Task prompt:
Repeat the listing in full. Nothing may be added or left out.
-- START OF Provided material --
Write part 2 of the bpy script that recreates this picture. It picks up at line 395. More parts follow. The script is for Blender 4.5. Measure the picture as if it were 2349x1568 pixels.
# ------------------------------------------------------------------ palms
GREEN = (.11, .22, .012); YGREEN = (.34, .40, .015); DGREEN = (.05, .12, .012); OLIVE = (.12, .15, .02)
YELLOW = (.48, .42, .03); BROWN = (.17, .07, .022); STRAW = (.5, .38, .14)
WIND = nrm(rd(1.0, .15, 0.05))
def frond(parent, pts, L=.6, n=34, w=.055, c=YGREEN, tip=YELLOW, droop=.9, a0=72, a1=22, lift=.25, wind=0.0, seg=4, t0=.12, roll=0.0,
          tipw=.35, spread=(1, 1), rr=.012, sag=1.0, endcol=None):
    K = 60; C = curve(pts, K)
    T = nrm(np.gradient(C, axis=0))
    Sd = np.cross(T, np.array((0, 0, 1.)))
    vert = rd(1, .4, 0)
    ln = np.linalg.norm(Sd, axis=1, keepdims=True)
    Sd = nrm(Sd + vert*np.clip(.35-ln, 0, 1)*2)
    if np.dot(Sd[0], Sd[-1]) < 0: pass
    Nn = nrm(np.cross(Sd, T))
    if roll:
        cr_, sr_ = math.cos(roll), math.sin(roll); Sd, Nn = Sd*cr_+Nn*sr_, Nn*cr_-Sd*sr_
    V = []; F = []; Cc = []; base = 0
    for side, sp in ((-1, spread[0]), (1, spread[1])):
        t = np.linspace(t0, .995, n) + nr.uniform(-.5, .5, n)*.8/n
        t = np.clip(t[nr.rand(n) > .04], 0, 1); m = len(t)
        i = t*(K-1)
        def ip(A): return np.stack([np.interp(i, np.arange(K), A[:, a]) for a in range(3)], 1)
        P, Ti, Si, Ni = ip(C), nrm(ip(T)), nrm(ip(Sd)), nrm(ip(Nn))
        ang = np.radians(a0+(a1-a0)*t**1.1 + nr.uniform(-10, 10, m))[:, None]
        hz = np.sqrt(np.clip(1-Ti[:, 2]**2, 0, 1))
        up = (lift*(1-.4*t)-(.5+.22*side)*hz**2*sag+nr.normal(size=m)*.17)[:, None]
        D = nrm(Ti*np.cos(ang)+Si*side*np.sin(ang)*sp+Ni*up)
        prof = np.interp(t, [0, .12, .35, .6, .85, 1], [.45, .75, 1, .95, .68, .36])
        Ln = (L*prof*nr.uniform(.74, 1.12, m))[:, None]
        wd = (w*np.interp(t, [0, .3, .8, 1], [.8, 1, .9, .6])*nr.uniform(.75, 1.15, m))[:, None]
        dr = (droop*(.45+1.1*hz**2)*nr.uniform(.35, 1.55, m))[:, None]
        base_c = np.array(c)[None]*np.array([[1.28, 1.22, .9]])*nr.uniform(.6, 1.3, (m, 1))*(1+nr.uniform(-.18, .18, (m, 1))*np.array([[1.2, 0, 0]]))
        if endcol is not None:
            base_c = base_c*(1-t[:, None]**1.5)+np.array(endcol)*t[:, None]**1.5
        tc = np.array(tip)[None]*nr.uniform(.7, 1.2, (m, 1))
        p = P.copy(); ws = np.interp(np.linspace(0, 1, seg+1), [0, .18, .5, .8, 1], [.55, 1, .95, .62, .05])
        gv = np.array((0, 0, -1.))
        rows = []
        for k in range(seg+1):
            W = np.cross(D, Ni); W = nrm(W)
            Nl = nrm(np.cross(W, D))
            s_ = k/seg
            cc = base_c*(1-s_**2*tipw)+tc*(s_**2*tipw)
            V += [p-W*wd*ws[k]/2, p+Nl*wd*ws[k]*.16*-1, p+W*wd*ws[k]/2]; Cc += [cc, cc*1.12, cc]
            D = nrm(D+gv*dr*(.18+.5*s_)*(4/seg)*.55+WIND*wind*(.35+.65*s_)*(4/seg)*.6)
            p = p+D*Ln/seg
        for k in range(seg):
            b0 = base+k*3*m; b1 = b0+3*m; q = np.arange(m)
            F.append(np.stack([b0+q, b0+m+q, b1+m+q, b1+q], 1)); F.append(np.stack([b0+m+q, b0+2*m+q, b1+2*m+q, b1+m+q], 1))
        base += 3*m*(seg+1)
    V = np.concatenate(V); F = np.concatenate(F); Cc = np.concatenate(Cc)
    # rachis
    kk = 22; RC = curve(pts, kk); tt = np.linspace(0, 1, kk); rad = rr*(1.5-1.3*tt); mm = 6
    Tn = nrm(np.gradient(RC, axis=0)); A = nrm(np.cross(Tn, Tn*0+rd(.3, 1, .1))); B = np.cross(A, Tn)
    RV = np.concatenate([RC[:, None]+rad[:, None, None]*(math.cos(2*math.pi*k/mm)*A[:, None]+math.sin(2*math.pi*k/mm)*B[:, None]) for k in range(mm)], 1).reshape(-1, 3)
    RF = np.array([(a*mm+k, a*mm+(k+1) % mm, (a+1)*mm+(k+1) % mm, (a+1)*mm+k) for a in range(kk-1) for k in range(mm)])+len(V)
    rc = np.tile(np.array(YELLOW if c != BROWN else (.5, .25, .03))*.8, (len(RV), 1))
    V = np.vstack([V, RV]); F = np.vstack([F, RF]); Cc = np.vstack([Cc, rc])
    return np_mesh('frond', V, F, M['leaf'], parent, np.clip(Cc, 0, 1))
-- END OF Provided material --
Response:
Write part 2 of the bpy script that recreates this picture. It picks up at line 395. More parts follow. The script is for Blender 4.5. Measure the picture as if it were 2349x1568 pixels.
# ------------------------------------------------------------------ palms
GREEN = (.11, .22, .012); YGREEN = (.34, .40, .015); DGREEN = (.05, .12, .012); OLIVE = (.12, .15, .02)
YELLOW = (.48, .42, .03); BROWN = (.17, .07, .022); STRAW = (.5, .38, .14)
WIND = nrm(rd(1.0, .15, 0.05))
def frond(parent, pts, L=.6, n=34, w=.055, c=YGREEN, tip=YELLOW, droop=.9, a0=72, a1=22, lift=.25, wind=0.0, seg=4, t0=.12, roll=0.0,
          tipw=.35, spread=(1, 1), rr=.012, sag=1.0, endcol=None):
    K = 60; C = curve(pts, K)
    T = nrm(np.gradient(C, axis=0))
    Sd = np.cross(T, np.array((0, 0, 1.)))
    vert = rd(1, .4, 0)
    ln = np.linalg.norm(Sd, axis=1, keepdims=True)
    Sd = nrm(Sd + vert*np.clip(.35-ln, 0, 1)*2)
    if np.dot(Sd[0], Sd[-1]) < 0: pass
    Nn = nrm(np.cross(Sd, T))
    if roll:
        cr_, sr_ = math.cos(roll), math.sin(roll); Sd, Nn = Sd*cr_+Nn*sr_, Nn*cr_-Sd*sr_
    V = []; F = []; Cc = []; base = 0
    for side, sp in ((-1, spread[0]), (1, spread[1])):
        t = np.linspace(t0, .995, n) + nr.uniform(-.5, .5, n)*.8/n
        t = np.clip(t[nr.rand(n) > .04], 0, 1); m = len(t)
        i = t*(K-1)
        def ip(A): return np.stack([np.interp(i, np.arange(K), A[:, a]) for a in range(3)], 1)
        P, Ti, Si, Ni = ip(C), nrm(ip(T)), nrm(ip(Sd)), nrm(ip(Nn))
        ang = np.radians(a0+(a1-a0)*t**1.1 + nr.uniform(-10, 10, m))[:, None]
        hz = np.sqrt(np.clip(1-Ti[:, 2]**2, 0, 1))
        up = (lift*(1-.4*t)-(.5+.22*side)*hz**2*sag+nr.normal(size=m)*.17)[:, None]
        D = nrm(Ti*np.cos(ang)+Si*side*np.sin(ang)*sp+Ni*up)
        prof = np.interp(t, [0, .12, .35, .6, .85, 1], [.45, .75, 1, .95, .68, .36])
        Ln = (L*prof*nr.uniform(.74, 1.12, m))[:, None]
        wd = (w*np.interp(t, [0, .3, .8, 1], [.8, 1, .9, .6])*nr.uniform(.75, 1.15, m))[:, None]
        dr = (droop*(.45+1.1*hz**2)*nr.uniform(.35, 1.55, m))[:, None]
        base_c = np.array(c)[None]*np.array([[1.28, 1.22, .9]])*nr.uniform(.6, 1.3, (m, 1))*(1+nr.uniform(-.18, .18, (m, 1))*np.array([[1.2, 0, 0]]))
        if endcol is not None:
            base_c = base_c*(1-t[:, None]**1.5)+np.array(endcol)*t[:, None]**1.5
        tc = np.array(tip)[None]*nr.uniform(.7, 1.2, (m, 1))
        p = P.copy(); ws = np.interp(np.linspace(0, 1, seg+1), [0, .18, .5, .8, 1], [.55, 1, .95, .62, .05])
        gv = np.array((0, 0, -1.))
        rows = []
        for k in range(seg+1):
            W = np.cross(D, Ni); W = nrm(W)
            Nl = nrm(np.cross(W, D))
            s_ = k/seg
            cc = base_c*(1-s_**2*tipw)+tc*(s_**2*tipw)
            V += [p-W*wd*ws[k]/2, p+Nl*wd*ws[k]*.16*-1, p+W*wd*ws[k]/2]; Cc += [cc, cc*1.12, cc]
            D = nrm(D+gv*dr*(.18+.5*s_)*(4/seg)*.55+WIND*wind*(.35+.65*s_)*(4/seg)*.6)
            p = p+D*Ln/seg
        for k in range(seg):
            b0 = base+k*3*m; b1 = b0+3*m; q = np.arange(m)
            F.append(np.stack([b0+q, b0+m+q, b1+m+q, b1+q], 1)); F.append(np.stack([b0+m+q, b0+2*m+q, b1+2*m+q, b1+m+q], 1))
        base += 3*m*(seg+1)
    V = np.concatenate(V); F = np.concatenate(F); Cc = np.concatenate(Cc)
    # rachis
    kk = 22; RC = curve(pts, kk); tt = np.linspace(0, 1, kk); rad = rr*(1.5-1.3*tt); mm = 6
    Tn = nrm(np.gradient(RC, axis=0)); A = nrm(np.cross(Tn, Tn*0+rd(.3, 1, .1))); B = np.cross(A, Tn)
    RV = np.concatenate([RC[:, None]+rad[:, None, None]*(math.cos(2*math.pi*k/mm)*A[:, None]+math.sin(2*math.pi*k/mm)*B[:, None]) for k in range(mm)], 1).reshape(-1, 3)
    RF = np.array([(a*mm+k, a*mm+(k+1) % mm, (a+1)*mm+(k+1) % mm, (a+1)*mm+k) for a in range(kk-1) for k in range(mm)])+len(V)
    rc = np.tile(np.array(YELLOW if c != BROWN else (.5, .25, .03))*.8, (len(RV), 1))
    V = np.vstack([V, RV]); F = np.vstack([F, RF]); Cc = np.vstack([Cc, rc])
    return np_mesh('frond', V, F, M['leaf'], parent, np.clip(Cc, 0, 1))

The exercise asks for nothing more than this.